Miles had already set out to make climate change one of the themes of his first week in office, even before ex-Tropical Cyclone Jasper flooded the state’s north. Two Fridays running, the student of Al Gore has rolled out major green announcements: doubling the state’s emissions reduction target to 75% by 2035 in his first announcement as premier and banning new gas developments from the state’s far western river systems, an election promise dating to 2015.

Miles is eager to build a consensus around the economics of the transition: a link between city and bush, right and left.

The stakes are high for the transition in Queensland, which has among the world’s most carbon-dependent economies, according to Gavan McFadzean, a program manager at the Conservation Council. The coal industry was worth more than $15bn to the state budget last financial year, partly as a result of royalties hikes legislated under the former premier Annastacia Paluszczuk.

Queensland also has the nation’s second-highest proportion of residents living in regional areas, behind Tasmania. Federal Labor holds no seats outside south-east Queensland; state Labor repeatedly won elections by appealing to the regions, including mining communities like Gladstone.

Miles hopes he has found the answer.

“It’s my job to convince [people] that addressing climate change isn’t a threat to jobs, it’s actually a way to protect jobs,” Miles says.

“If you look at the high-emitting industries in places like Gladstone and Townsville, they’re going to lose their global customers if they continue to be reliant on such high levels of fossil fuel energy.

“So the best way we can protect those jobs is by providing them with renewable energy so that they can sell their products into markets that increasingly want green, aluminium, green steel, green products. And similarly, if we get it right, we can also attract new industries.

“In the past, they we’re attracted to our cheap, plentiful fossil fuel-based energy. In the future we will have cheap, plentiful, firmed renewable energy.”

With an election less than a year away, the minerals industry – which is already running ads complaining of coal royalty increases – was further angered by this week’s Kati Thanda-Lake Eyre Basin announcement.

A spokesperson for Santos said the company has operated “sustainably and safely in the rivers and flood plains of the basin for around 55 years”.

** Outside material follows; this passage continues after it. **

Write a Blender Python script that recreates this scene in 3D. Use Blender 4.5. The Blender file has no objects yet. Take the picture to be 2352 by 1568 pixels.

“This decision was made with little regard to science and evidence or the contribution of the gas industry in south-west Queensland to regional jobs, regional councils, domestic gas supply, business opportunities in regional Queensland and royalties,” they said.

The Queensland Resources Council described the decision as “shortsighted”.

Steven Miles at a press conference
Miles says there is ‘no doubt’ that Queensland is the most disaster-prone place in Australia ‘and it’s going to get worse’. Photograph: Brian Cassey/AAP

McFadzean believes the industry has even more to lose from the new emissions reductions target. It sounds “the death knell for domestic energy from coal and gas” and sets up an “inevitable transition for Australia’s fossil fuel exports,” he said.

But Miles is adamant he hasn’t promised an imminent switch away from fossil fuels. The Kati Thanda-Lake Eyre new gas ban was about protecting one particular area, rather than setting a cap on gas, he said.

“For fossil fuel generation, we have a plan for an orderly transition of our workforces into clean energy jobs. For extraction there will continue to be a demand … particularly for coking coal and gas, going forward. That’s most of our resources industry.”

Miles has about 300 days before the next election to convince Queenslanders he is right about the path to transition. While historically debate in Queensland has focused on the risks of moving too fast, this week may have provided a timely reminder of the danger of moving too slowly.

Miles says it is hard to blame a single event on climate change – “I’ll leave that kind of causation to the scientists” – but the increased heat in the Earth’s atmosphere poses salient risk for Queensland.

“There is no doubt that Queensland has always been the most disaster-prone place in the [country], one of the most disaster-prone first-world places in the world,” Miles says. “And that’s going to get worse.